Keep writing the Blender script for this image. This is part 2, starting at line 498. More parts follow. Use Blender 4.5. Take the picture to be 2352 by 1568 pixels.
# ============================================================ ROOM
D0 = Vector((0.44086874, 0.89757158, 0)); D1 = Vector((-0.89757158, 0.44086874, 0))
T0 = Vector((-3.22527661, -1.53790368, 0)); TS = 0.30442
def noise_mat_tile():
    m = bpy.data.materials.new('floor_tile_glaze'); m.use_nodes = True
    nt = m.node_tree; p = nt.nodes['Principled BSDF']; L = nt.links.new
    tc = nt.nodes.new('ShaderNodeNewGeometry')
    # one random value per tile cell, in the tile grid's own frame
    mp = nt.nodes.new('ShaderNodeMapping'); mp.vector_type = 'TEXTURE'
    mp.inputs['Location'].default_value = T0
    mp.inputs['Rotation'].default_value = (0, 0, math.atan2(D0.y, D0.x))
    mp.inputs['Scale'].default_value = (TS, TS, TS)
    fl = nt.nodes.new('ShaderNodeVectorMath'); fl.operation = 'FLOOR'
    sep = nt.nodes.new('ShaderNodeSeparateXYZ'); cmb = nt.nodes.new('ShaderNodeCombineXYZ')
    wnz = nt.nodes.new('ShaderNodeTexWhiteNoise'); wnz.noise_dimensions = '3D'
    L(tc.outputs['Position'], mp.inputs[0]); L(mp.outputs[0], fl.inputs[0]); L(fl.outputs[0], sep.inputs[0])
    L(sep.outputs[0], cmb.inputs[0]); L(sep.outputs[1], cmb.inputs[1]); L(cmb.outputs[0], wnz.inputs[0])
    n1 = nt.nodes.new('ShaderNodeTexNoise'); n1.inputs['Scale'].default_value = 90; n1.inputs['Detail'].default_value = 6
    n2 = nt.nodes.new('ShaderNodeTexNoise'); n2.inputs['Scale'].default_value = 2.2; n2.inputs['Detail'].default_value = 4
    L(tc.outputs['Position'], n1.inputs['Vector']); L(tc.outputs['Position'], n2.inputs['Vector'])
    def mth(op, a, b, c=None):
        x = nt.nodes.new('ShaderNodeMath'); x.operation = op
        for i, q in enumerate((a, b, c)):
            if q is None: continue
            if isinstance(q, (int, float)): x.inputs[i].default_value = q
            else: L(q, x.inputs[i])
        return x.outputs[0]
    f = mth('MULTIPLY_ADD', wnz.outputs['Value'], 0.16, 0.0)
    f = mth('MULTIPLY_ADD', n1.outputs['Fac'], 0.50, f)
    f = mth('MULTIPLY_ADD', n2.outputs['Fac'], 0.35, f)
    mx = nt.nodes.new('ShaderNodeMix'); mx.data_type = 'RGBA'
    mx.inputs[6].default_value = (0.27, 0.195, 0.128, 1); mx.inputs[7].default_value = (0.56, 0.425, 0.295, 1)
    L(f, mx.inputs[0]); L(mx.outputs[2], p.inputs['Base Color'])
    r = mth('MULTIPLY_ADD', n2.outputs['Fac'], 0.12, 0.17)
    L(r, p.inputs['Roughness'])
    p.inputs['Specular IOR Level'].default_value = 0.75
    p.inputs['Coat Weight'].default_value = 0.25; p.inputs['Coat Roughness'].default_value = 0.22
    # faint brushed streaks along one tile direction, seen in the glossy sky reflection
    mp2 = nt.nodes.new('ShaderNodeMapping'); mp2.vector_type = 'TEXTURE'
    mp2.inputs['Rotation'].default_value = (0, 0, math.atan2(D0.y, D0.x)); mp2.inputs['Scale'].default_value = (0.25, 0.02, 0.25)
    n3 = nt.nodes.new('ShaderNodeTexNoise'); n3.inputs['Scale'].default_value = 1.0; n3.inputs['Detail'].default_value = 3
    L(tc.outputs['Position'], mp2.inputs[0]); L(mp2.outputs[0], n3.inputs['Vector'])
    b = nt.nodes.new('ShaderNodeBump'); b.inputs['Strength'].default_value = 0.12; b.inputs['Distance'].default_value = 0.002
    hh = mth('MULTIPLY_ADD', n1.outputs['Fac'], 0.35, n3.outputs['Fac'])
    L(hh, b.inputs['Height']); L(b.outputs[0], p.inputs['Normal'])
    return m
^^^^
PROBLEM TO SOLVE: Copy out the full material exactly as it appears.

SOLUTION TO THIS PROBLEM:
Keep writing the Blender script for this image. This is part 2, starting at line 498. More parts follow. Use Blender 4.5. Take the picture to be 2352 by 1568 pixels.
# ============================================================ ROOM
D0 = Vector((0.44086874, 0.89757158, 0)); D1 = Vector((-0.89757158, 0.44086874, 0))
T0 = Vector((-3.22527661, -1.53790368, 0)); TS = 0.30442
def noise_mat_tile():
    m = bpy.data.materials.new('floor_tile_glaze'); m.use_nodes = True
    nt = m.node_tree; p = nt.nodes['Principled BSDF']; L = nt.links.new
    tc = nt.nodes.new('ShaderNodeNewGeometry')
    # one random value per tile cell, in the tile grid's own frame
    mp = nt.nodes.new('ShaderNodeMapping'); mp.vector_type = 'TEXTURE'
    mp.inputs['Location'].default_value = T0
    mp.inputs['Rotation'].default_value = (0, 0, math.atan2(D0.y, D0.x))
    mp.inputs['Scale'].default_value = (TS, TS, TS)
    fl = nt.nodes.new('ShaderNodeVectorMath'); fl.operation = 'FLOOR'
    sep = nt.nodes.new('ShaderNodeSeparateXYZ'); cmb = nt.nodes.new('ShaderNodeCombineXYZ')
    wnz = nt.nodes.new('ShaderNodeTexWhiteNoise'); wnz.noise_dimensions = '3D'
    L(tc.outputs['Position'], mp.inputs[0]); L(mp.outputs[0], fl.inputs[0]); L(fl.outputs[0], sep.inputs[0])
    L(sep.outputs[0], cmb.inputs[0]); L(sep.outputs[1], cmb.inputs[1]); L(cmb.outputs[0], wnz.inputs[0])
    n1 = nt.nodes.new('ShaderNodeTexNoise'); n1.inputs['Scale'].default_value = 90; n1.inputs['Detail'].default_value = 6
    n2 = nt.nodes.new('ShaderNodeTexNoise'); n2.inputs['Scale'].default_value = 2.2; n2.inputs['Detail'].default_value = 4
    L(tc.outputs['Position'], n1.inputs['Vector']); L(tc.outputs['Position'], n2.inputs['Vector'])
    def mth(op, a, b, c=None):
        x = nt.nodes.new('ShaderNodeMath'); x.operation = op
        for i, q in enumerate((a, b, c)):
            if q is None: continue
            if isinstance(q, (int, float)): x.inputs[i].default_value = q
            else: L(q, x.inputs[i])
        return x.outputs[0]
    f = mth('MULTIPLY_ADD', wnz.outputs['Value'], 0.16, 0.0)
    f = mth('MULTIPLY_ADD', n1.outputs['Fac'], 0.50, f)
    f = mth('MULTIPLY_ADD', n2.outputs['Fac'], 0.35, f)
    mx = nt.nodes.new('ShaderNodeMix'); mx.data_type = 'RGBA'
    mx.inputs[6].default_value = (0.27, 0.195, 0.128, 1); mx.inputs[7].default_value = (0.56, 0.425, 0.295, 1)
    L(f, mx.inputs[0]); L(mx.outputs[2], p.inputs['Base Color'])
    r = mth('MULTIPLY_ADD', n2.outputs['Fac'], 0.12, 0.17)
    L(r, p.inputs['Roughness'])
    p.inputs['Specular IOR Level'].default_value = 0.75
    p.inputs['Coat Weight'].default_value = 0.25; p.inputs['Coat Roughness'].default_value = 0.22
    # faint brushed streaks along one tile direction, seen in the glossy sky reflection
    mp2 = nt.nodes.new('ShaderNodeMapping'); mp2.vector_type = 'TEXTURE'
    mp2.inputs['Rotation'].default_value = (0, 0, math.atan2(D0.y, D0.x)); mp2.inputs['Scale'].default_value = (0.25, 0.02, 0.25)
    n3 = nt.nodes.new('ShaderNodeTexNoise'); n3.inputs['Scale'].default_value = 1.0; n3.inputs['Detail'].default_value = 3
    L(tc.outputs['Position'], mp2.inputs[0]); L(mp2.outputs[0], n3.inputs['Vector'])
    b = nt.nodes.new('ShaderNodeBump'); b.inputs['Strength'].default_value = 0.12; b.inputs['Distance'].default_value = 0.002
    hh = mth('MULTIPLY_ADD', n1.outputs['Fac'], 0.35, n3.outputs['Fac'])
    L(hh, b.inputs['Height']); L(b.outputs[0], p.inputs['Normal'])
    return m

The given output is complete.